--- START OF Supplied material ---

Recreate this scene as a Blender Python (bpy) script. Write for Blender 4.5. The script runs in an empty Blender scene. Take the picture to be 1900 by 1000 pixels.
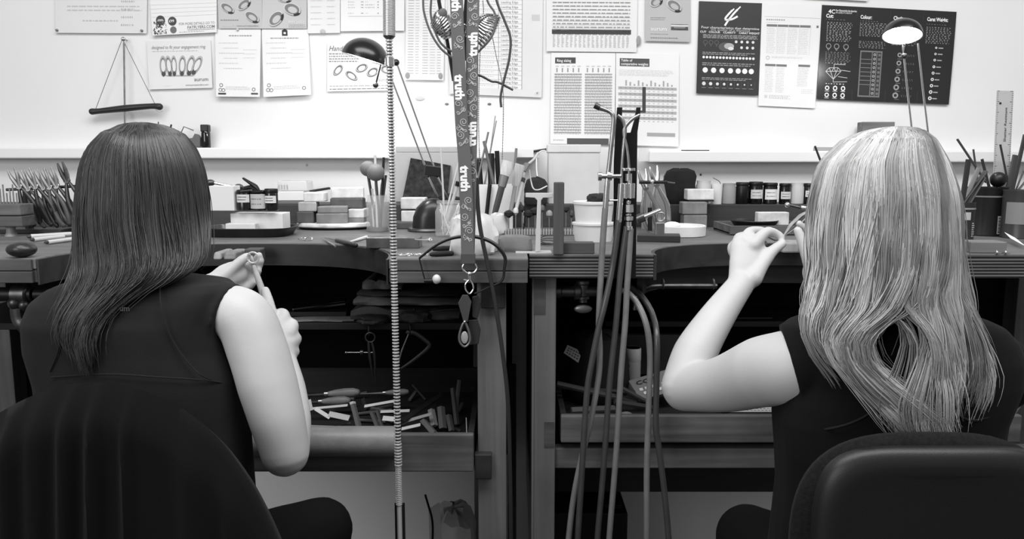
import bpy, bmesh, math, random
import numpy as np
from mathutils import Vector, Matrix, noise
random.seed(7); rng = np.random.default_rng(7)
PI = math.pi
SC = bpy.context.scene
COL = SC.collection
# ------------------------------------------------------------------ camera, world, lights, exposure
FPX, CAMZ = 1480.0, 1.14
TILT = math.atan(200.0 / FPX)
cam_d = bpy.data.cameras.new('camera'); cam = bpy.data.objects.new('camera', cam_d); COL.objects.link(cam)
cam_d.sensor_width = 36.0; cam_d.lens = 36.0 * FPX / 1900.0
cam_d.clip_start = 0.05; cam_d.clip_end = 60
cam.location = (0, 0, CAMZ); cam.rotation_euler = (PI / 2 - TILT, 0, 0)
SC.camera = cam
wd = bpy.data.worlds.new('world'); SC.world = wd; wd.use_nodes = True
wd.node_tree.nodes['Background'].inputs[0].default_value = (0.5, 0.5, 0.5, 1)
wd.node_tree.nodes['Background'].inputs[1].default_value = 0.44
def area(name, loc, target, size, size_y, power):
    l = bpy.data.lights.new(name, 'AREA'); l.shape = 'RECTANGLE'; l.size = size; l.size_y = size_y; l.energy = power
    o = bpy.data.objects.new(name, l); COL.objects.link(o); o.location = loc
    o.rotation_euler = (Vector(target) - Vector(loc)).to_track_quat('-Z', 'Y').to_euler()
    return o
area('ceiling_light', (0.3, 0.75, 2.75), (0.3, 1.15, 0.9), 3.4, 1.0, 60)
area('window_daylight', (-2.3, -1.6, 2.0), (0.2, 1.8, 1.0), 1.8, 1.5, 40)
vs = SC.view_settings
vs.view_transform = 'Standard'; vs.look = 'None'; vs.gamma = 1.0; vs.use_curve_mapping = False
vs.exposure = 0.4
# ------------------------------------------------------------------ projection helpers (photo pixel + real depth -> place)
CT, ST = math.cos(TILT), math.sin(TILT)
def ray(px, py):
    u = (px - 950.0) / FPX; v = (500.0 - py) / FPX
    return Vector((u, CT + v * ST, -ST + v * CT))
def at(px, py, Y):
    d = ray(px, py); return Vector((0, 0, CAMZ)) + d * (Y / d.y)
def on(px, py, z):
    d = ray(px, py); return Vector((0, 0, CAMZ)) + d * ((z - CAMZ) / d.z)
def mp(n, Y): return n * Y / FPX
BZ = 0.95
# ------------------------------------------------------------------ materials
def lin(g):
    c = max(0.0, min(1.0, g / 255.0))
    return c / 12.92 if c <= 0.04045 else ((c + 0.055) / 1.055) ** 2.4
MATS = {}
def mat(name, g, rough=0.6, metal=0.0, spec=0.4, var=None, bump=None, wood=None, island=0.0, alpha=None, trans=0.0, emit=0.0, coat=0.0, attr=None, sheen=0.0):
    if name in MATS: return MATS[name]
    m = bpy.data.materials.new(name); m.use_nodes = True; MATS[name] = m
    nt = m.node_tree; N = nt.nodes; L = nt.links; b = N['Principled BSDF']
    v = lin(g)
    b.inputs['Base Color'].default_value = (v, v, v, 1)
    b.inputs['Roughness'].default_value = rough; b.inputs['Metallic'].default_value = metal
    b.inputs['Specular IOR Level'].default_value = spec
    if coat: b.inputs['Coat Weight'].default_value = coat; b.inputs['Coat Roughness'].default_value = 0.15
    if sheen: b.inputs['Sheen Weight'].default_value = sheen
    if trans: b.inputs['Transmission Weight'].default_value = trans; b.inputs['IOR'].default_value = 1.3
    if alpha is not None: b.inputs['Alpha'].default_value = alpha
    if emit:
        b.inputs['Emission Color'].default_value = (1, 1, 1, 1); b.inputs['Emission Strength'].default_value = emit
    tc = N.new('ShaderNodeTexCoord'); fac = None
    def mul(a, bb):
        n = N.new('ShaderNodeMath'); n.operation = 'MULTIPLY'; L.new(a, n.inputs[0])
        if hasattr(bb, 'links'): L.new(bb, n.inputs[1])
        else: n.inputs[1].default_value = bb
        return n.outputs[0]
    def rng_(sock, lo, hi, f0=0.3, f1=0.7):
        n = N.new('ShaderNodeMapRange'); L.new(sock, n.inputs[0])
        n.inputs[1].default_value = f0; n.inputs[2].default_value = f1; n.inputs[3].default_value = lo; n.inputs[4].default_value = hi
        return n.outputs[0]
    if wood:
        ax, sc, con = wood
        mpn = N.new('ShaderNodeMapping'); L.new(tc.outputs['Object'], mpn.inputs[0])
        s = [sc, sc, sc]; s['xyz'.index(ax)] = sc * 0.05; mpn.inputs['Scale'].default_value = s
        nz = N.new('ShaderNodeTexNoise'); nz.inputs['Scale'].default_value = 1.0; nz.inputs['Detail'].default_value = 5; nz.inputs['Distortion'].default_value = 0.6
        L.new(mpn.outputs[0], nz.inputs['Vector'])
        fac = rng_(nz.outputs[0], 1 - con, 1 + con)
        bump = bump or (0, 0.15)
        hsock = nz.outputs[0]
    if var:
        nz2 = N.new('ShaderNodeTexNoise'); nz2.inputs['Scale'].default_value = var[0]; nz2.inputs['Detail'].default_value = 4
        L.new(tc.outputs['Object'], nz2.inputs['Vector'])
        f2 = rng_(nz2.outputs[0], 1 - var[1], 1 + var[1])
        fac = f2 if fac is None else mul(fac, f2)
    if island:
        gm = N.new('ShaderNodeNewGeometry'); f3 = rng_(gm.outputs['Random Per Island'], 1 - island, 1 + island, 0, 1)
        fac = f3 if fac is None else mul(fac, f3)
    if attr:
        an = N.new('ShaderNodeAttribute'); an.attribute_name = attr
        fac = an.outputs['Fac'] if fac is None else mul(fac, an.outputs['Fac'])
    if fac is not None:
        o = mul(fac, v); cc = N.new('ShaderNodeCombineColor')
        for i in range(3): L.new(o, cc.inputs[i])
        L.new(cc.outputs[0], b.inputs['Base Color'])
    if bump:
        bp = N.new('ShaderNodeBump'); bp.inputs['Strength'].default_value = bump[1]; bp.inputs['Distance'].default_value = 0.002
        if wood and bump[0] == 0: L.new(hsock, bp.inputs['Height'])
        else:
            nb = N.new('ShaderNodeTexNoise'); nb.inputs['Scale'].default_value = bump[0]; nb.inputs['Detail'].default_value = 4
            L.new(tc.outputs['Object'], nb.inputs['Vector']); L.new(nb.outputs[0], bp.inputs['Height'])
        L.new(bp.outputs[0], b.inputs['Normal'])
    return m
def plain(g, rough=0.6): return mat('paint_%d_%d' % (g, rough * 100), g, rough)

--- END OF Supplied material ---

What to produce:
Copy the listing in full and without alteration, omitting every picture.

Exercise answer:
Recreate this scene as a Blender Python (bpy) script. Write for Blender 4.5. The script runs in an empty Blender scene. Take the picture to be 1900 by 1000 pixels.
import bpy, bmesh, math, random
import numpy as np
from mathutils import Vector, Matrix, noise
random.seed(7); rng = np.random.default_rng(7)
PI = math.pi
SC = bpy.context.scene
COL = SC.collection
# ------------------------------------------------------------------ camera, world, lights, exposure
FPX, CAMZ = 1480.0, 1.14
TILT = math.atan(200.0 / FPX)
cam_d = bpy.data.cameras.new('camera'); cam = bpy.data.objects.new('camera', cam_d); COL.objects.link(cam)
cam_d.sensor_width = 36.0; cam_d.lens = 36.0 * FPX / 1900.0
cam_d.clip_start = 0.05; cam_d.clip_end = 60
cam.location = (0, 0, CAMZ); cam.rotation_euler = (PI / 2 - TILT, 0, 0)
SC.camera = cam
wd = bpy.data.worlds.new('world'); SC.world = wd; wd.use_nodes = True
wd.node_tree.nodes['Background'].inputs[0].default_value = (0.5, 0.5, 0.5, 1)
wd.node_tree.nodes['Background'].inputs[1].default_value = 0.44
def area(name, loc, target, size, size_y, power):
    l = bpy.data.lights.new(name, 'AREA'); l.shape = 'RECTANGLE'; l.size = size; l.size_y = size_y; l.energy = power
    o = bpy.data.objects.new(name, l); COL.objects.link(o); o.location = loc
    o.rotation_euler = (Vector(target) - Vector(loc)).to_track_quat('-Z', 'Y').to_euler()
    return o
area('ceiling_light', (0.3, 0.75, 2.75), (0.3, 1.15, 0.9), 3.4, 1.0, 60)
area('window_daylight', (-2.3, -1.6, 2.0), (0.2, 1.8, 1.0), 1.8, 1.5, 40)
vs = SC.view_settings
vs.view_transform = 'Standard'; vs.look = 'None'; vs.gamma = 1.0; vs.use_curve_mapping = False
vs.exposure = 0.4
# ------------------------------------------------------------------ projection helpers (photo pixel + real depth -> place)
CT, ST = math.cos(TILT), math.sin(TILT)
def ray(px, py):
    u = (px - 950.0) / FPX; v = (500.0 - py) / FPX
    return Vector((u, CT + v * ST, -ST + v * CT))
def at(px, py, Y):
    d = ray(px, py); return Vector((0, 0, CAMZ)) + d * (Y / d.y)
def on(px, py, z):
    d = ray(px, py); return Vector((0, 0, CAMZ)) + d * ((z - CAMZ) / d.z)
def mp(n, Y): return n * Y / FPX
BZ = 0.95
# ------------------------------------------------------------------ materials
def lin(g):
    c = max(0.0, min(1.0, g / 255.0))
    return c / 12.92 if c <= 0.04045 else ((c + 0.055) / 1.055) ** 2.4
MATS = {}
def mat(name, g, rough=0.6, metal=0.0, spec=0.4, var=None, bump=None, wood=None, island=0.0, alpha=None, trans=0.0, emit=0.0, coat=0.0, attr=None, sheen=0.0):
    if name in MATS: return MATS[name]
    m = bpy.data.materials.new(name); m.use_nodes = True; MATS[name] = m
    nt = m.node_tree; N = nt.nodes; L = nt.links; b = N['Principled BSDF']
    v = lin(g)
    b.inputs['Base Color'].default_value = (v, v, v, 1)
    b.inputs['Roughness'].default_value = rough; b.inputs['Metallic'].default_value = metal
    b.inputs['Specular IOR Level'].default_value = spec
    if coat: b.inputs['Coat Weight'].default_value = coat; b.inputs['Coat Roughness'].default_value = 0.15
    if sheen: b.inputs['Sheen Weight'].default_value = sheen
    if trans: b.inputs['Transmission Weight'].default_value = trans; b.inputs['IOR'].default_value = 1.3
    if alpha is not None: b.inputs['Alpha'].default_value = alpha
    if emit:
        b.inputs['Emission Color'].default_value = (1, 1, 1, 1); b.inputs['Emission Strength'].default_value = emit
    tc = N.new('ShaderNodeTexCoord'); fac = None
    def mul(a, bb):
        n = N.new('ShaderNodeMath'); n.operation = 'MULTIPLY'; L.new(a, n.inputs[0])
        if hasattr(bb, 'links'): L.new(bb, n.inputs[1])
        else: n.inputs[1].default_value = bb
        return n.outputs[0]
    def rng_(sock, lo, hi, f0=0.3, f1=0.7):
        n = N.new('ShaderNodeMapRange'); L.new(sock, n.inputs[0])
        n.inputs[1].default_value = f0; n.inputs[2].default_value = f1; n.inputs[3].default_value = lo; n.inputs[4].default_value = hi
        return n.outputs[0]
    if wood:
        ax, sc, con = wood
        mpn = N.new('ShaderNodeMapping'); L.new(tc.outputs['Object'], mpn.inputs[0])
        s = [sc, sc, sc]; s['xyz'.index(ax)] = sc * 0.05; mpn.inputs['Scale'].default_value = s
        nz = N.new('ShaderNodeTexNoise'); nz.inputs['Scale'].default_value = 1.0; nz.inputs['Detail'].default_value = 5; nz.inputs['Distortion'].default_value = 0.6
        L.new(mpn.outputs[0], nz.inputs['Vector'])
        fac = rng_(nz.outputs[0], 1 - con, 1 + con)
        bump = bump or (0, 0.15)
        hsock = nz.outputs[0]
    if var:
        nz2 = N.new('ShaderNodeTexNoise'); nz2.inputs['Scale'].default_value = var[0]; nz2.inputs['Detail'].default_value = 4
        L.new(tc.outputs['Object'], nz2.inputs['Vector'])
        f2 = rng_(nz2.outputs[0], 1 - var[1], 1 + var[1])
        fac = f2 if fac is None else mul(fac, f2)
    if island:
        gm = N.new('ShaderNodeNewGeometry'); f3 = rng_(gm.outputs['Random Per Island'], 1 - island, 1 + island, 0, 1)
        fac = f3 if fac is None else mul(fac, f3)
    if attr:
        an = N.new('ShaderNodeAttribute'); an.attribute_name = attr
        fac = an.outputs['Fac'] if fac is None else mul(fac, an.outputs['Fac'])
    if fac is not None:
        o = mul(fac, v); cc = N.new('ShaderNodeCombineColor')
        for i in range(3): L.new(o, cc.inputs[i])
        L.new(cc.outputs[0], b.inputs['Base Color'])
    if bump:
        bp = N.new('ShaderNodeBump'); bp.inputs['Strength'].default_value = bump[1]; bp.inputs['Distance'].default_value = 0.002
        if wood and bump[0] == 0: L.new(hsock, bp.inputs['Height'])
        else:
            nb = N.new('ShaderNodeTexNoise'); nb.inputs['Scale'].default_value = bump[0]; nb.inputs['Detail'].default_value = 4
            L.new(tc.outputs['Object'], nb.inputs['Vector']); L.new(nb.outputs[0], bp.inputs['Height'])
        L.new(bp.outputs[0], b.inputs['Normal'])
    return m
def plain(g, rough=0.6): return mat('paint_%d_%d' % (g, rough * 100), g, rough)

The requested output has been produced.